"working on my faults and cracks..."

7.05.2006

Who wants a mustache ride?


We meet again. Did you miss me? Couldn't wait to get your fix of wacky intercultural hilarity? Suprisingly, the funniest things on this trip haven't been intercultural hilarity with the local Japanese, but with the Brazilians with whom we're staying and doing all our traveling with. Something about inebriated Brazil and American students donning togas and celebrating the 4th of July...I know, it had a lot to do with independance. It was a good night for everyone.
Frampton pauses at Miyajima to take in the sights. He later found his dwarfish beard pressed against the lips of a hot *apparently married* Brazilian who refused to give him back to me so she could take more pictures of him herself. Scandalous if you ask me. I still haven't seen that camera.
Bear in mind that I'm witholding a lot of detail in time's best interest, and also because I'm supposed to be eating...
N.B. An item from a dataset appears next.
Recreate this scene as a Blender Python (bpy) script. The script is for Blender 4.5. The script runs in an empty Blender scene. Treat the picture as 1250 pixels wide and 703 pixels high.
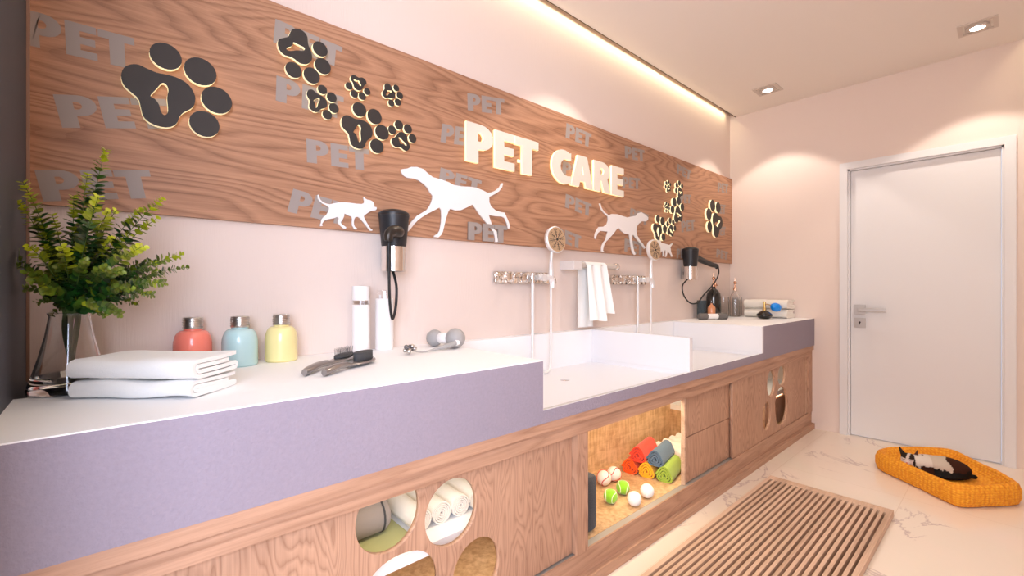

The second picture finds me in Noboeka city in southern Japan--reputed to be the most humid in the entire country. My swampy armpits and ass duly noted this fact on the 8 hour bus ride there and back. Anyway, Noboeka is known as Japan's official "Athlete Town" as indicated on the sign because somewhere in the neighborhood of 100 olympic athletes and medal winners were born here.
My kinda town.

I think everyday signs in foreign languages are sweet. In this particular case, regardless of the language of "stop", if it's a sign and I'm in a car, I'll still coast through it.

If you don't know anything about Japanese toilets, if you read the next few sentences, you'll learn all about them. And if you don't, you'll never know how much fun popping a squat in a foreign country is. Because in Japan, we poop in style. And after we poop in style on a heated and carefully regulated toilet seat, we hit a little button to either gently mist your derriere with warm water, or another button to blast your ass with a superheated cleansing jet. Toilet paper? For sooth! Then, once you're tucked back into your pants, flip the switch to the right for dainty poops, and to the left for the 50 pound deuce. Frampton is clearly prepared to flip left. If these toilets are too much though, you could always opt for the traditional Japanese style "hole in the ground" toilet, but most people I know don't have the lower leg strength to suspend their butt over the ground for long and accurately enough to get the job done, and keep the job from dropping into their back pocket.
Ahh, toilet humor.
My job here is done.


I leave you with today's "Where's Frampton?" photo. It was everything I could do to keep him from staying with those sexy geisha dolls. Enjoy.